Congress Pushes OSHA Coverage for Public Workers

Asserting that public employees in the 26 states without OSHA-approved state plans are consistently exposed to hazardous conditions, federal lawmakers expressed hope that a recently proposed bill would expand OSHA protections to public workers in those states and put an end to “senseless deaths.”

In a hearing held by the House Subcommittee on Workforce Protections – chaired by Rep. Lynn Woolsey, D-Calif. – advocates for the bill explained why they believe it would make sense for the 8.5 million state, county and municipal workers who live in non-state-plan states to have the same coverage as private-sector employees and federal workers.

“The tragedy is that Congress gave the states the opportunity to cover their public employees with the promise of matching funding, but today, 37 years after the passage of OSHA, 26 states sill do not have OSHA-approved state plans that would cover public employees,” Woolsey said.

According to the Bureau of Labor Statistics (BLS), more than 6,000 public workers were fatally injured while at work from 1992 through 2001. The most recent BLS data available notes that in 2005, another 520 government workers died, of which 107 were state and 300 were local government workers.

The proposed bill – dubbed the “Protecting America's Workers Act – would provide OSHA coverage to federal, state and local public employees and some private-sector employees who currently do not have OSHA protections.

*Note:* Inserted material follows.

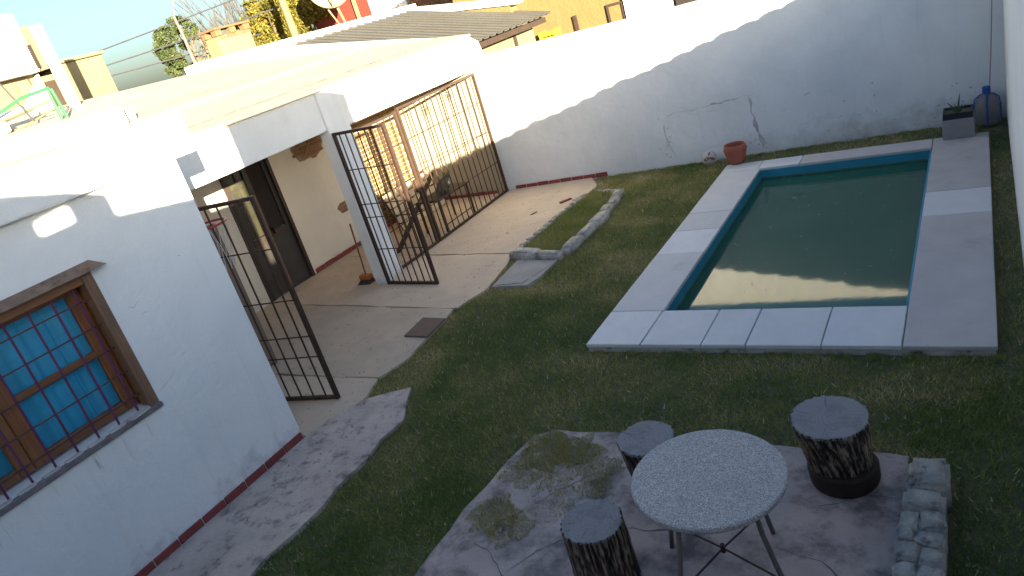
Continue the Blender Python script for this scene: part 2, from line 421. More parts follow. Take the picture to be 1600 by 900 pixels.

Widow Finds Tragedy “Senseless”

Casey Jones, who lost her husband in a January 2006 explosion at the Bethune Point Wastewater Treatment Plant in Daytona Beach, Fla., told Congress that her husband's death could have been prevented had the city of Daytona Beach done more to protect its employees.

Her husband, who worked in general maintenance, was instructed by the city of Daytona Beach to remove a roof from a building that was damaged by hurricanes in 2004. Her husband was not a roofer and had not received any previous safety training. He died from severe burns as the result of a fireball formed by gases coming out of the vent.

“I know he did not have to die,” Jones said tearfully. “ ... My heart breaks for those that have lost family and friends in similar situations, all so needlessly. All so senseless.”

A report released in December by the Chemical Safety and Hazard Investigation Board (CSB) blamed the incident on a lack of safety procedures, inadequate equipment and maintenance. CSB investigators said Jones' husband likely would have survived if safety equipment had been in place or had been working properly.

Fillman: Lack of OSHA Coverage Is a Death Sentence

When the Occupational Safety and Health (OSH) Act was passed in 1970, it excluded state and local government workers. Thirty-five years later, 26 states have exercised their option to operate their own state OSHA programs. Of those, 22 state plans cover both private-sector employees and state and local government employees, while four state plans cover public employees only.

According to David Fillman, executive director of the American Federation of State and Municipal Employees (AFSCME) Council 13, lack of OSHA coverage can be a death sentence for many public workers.

“This situation is not fair, and it is not right,” Fillman said. “Having the right to a safe job should not depend on the state in which public employees work.”

On the other hand, David Sarvadi, an attorney with the law firm of Keller and Heckman LLP, disputed the effectiveness of expanding OSHA coverage to the other 26 states, claiming that it would just “add another layer of bureaucracy to an already burdened system.”

Sarvadi argued that although the OSH Act does not cover states as employers, employees are still protected, as a number of the 26 states without state plans still have mandatory compliance requirements enacted under state law, while others require compliance with OSHA standards.

Accidents still happen even in the most protected environments, Sarvadi said. He asserted that the issue is more of a problem of education rather than enforcement.

“Having coverage doesn't guarantee compliance and having compliance does not guarantee safety,” Sarvadi said.

Sarvadi: More Training – Not OSHA Coverage – Needed

Sarvadi suggested that a better approach would be to expand safety training and hazard awareness programs as well as funding for such training. Providing grants and other forms of funding to tie in with state compliance programs would be a good incentive for employers to provide adequate safety measures for their workers, Sarvadi said.

“It is the responsibility of everybody involved, for the [safety] managers as well as the employees, to take the steps necessary to protect themselves,” Sarvadi said. “... Having a few more carrots on the table might help make a difference.”

John Turnipseed, safety supervisor for the Municipal Water Department of San Bernardino, Calif., and a representative of the American Society of Safety Engineers (ASSE), rejected the notion that amending the OSH Act to include OSHA protections for public employees was unnecessary or that it would “cost too much.”

“As a safety professional, I reject that safety costs too much,” Turnipseed said. “ ... Not spending money to protect state and local government workers' health and safety sends a message that such workers are expendable, that it is cheaper to kill or injure employees than to protect them.”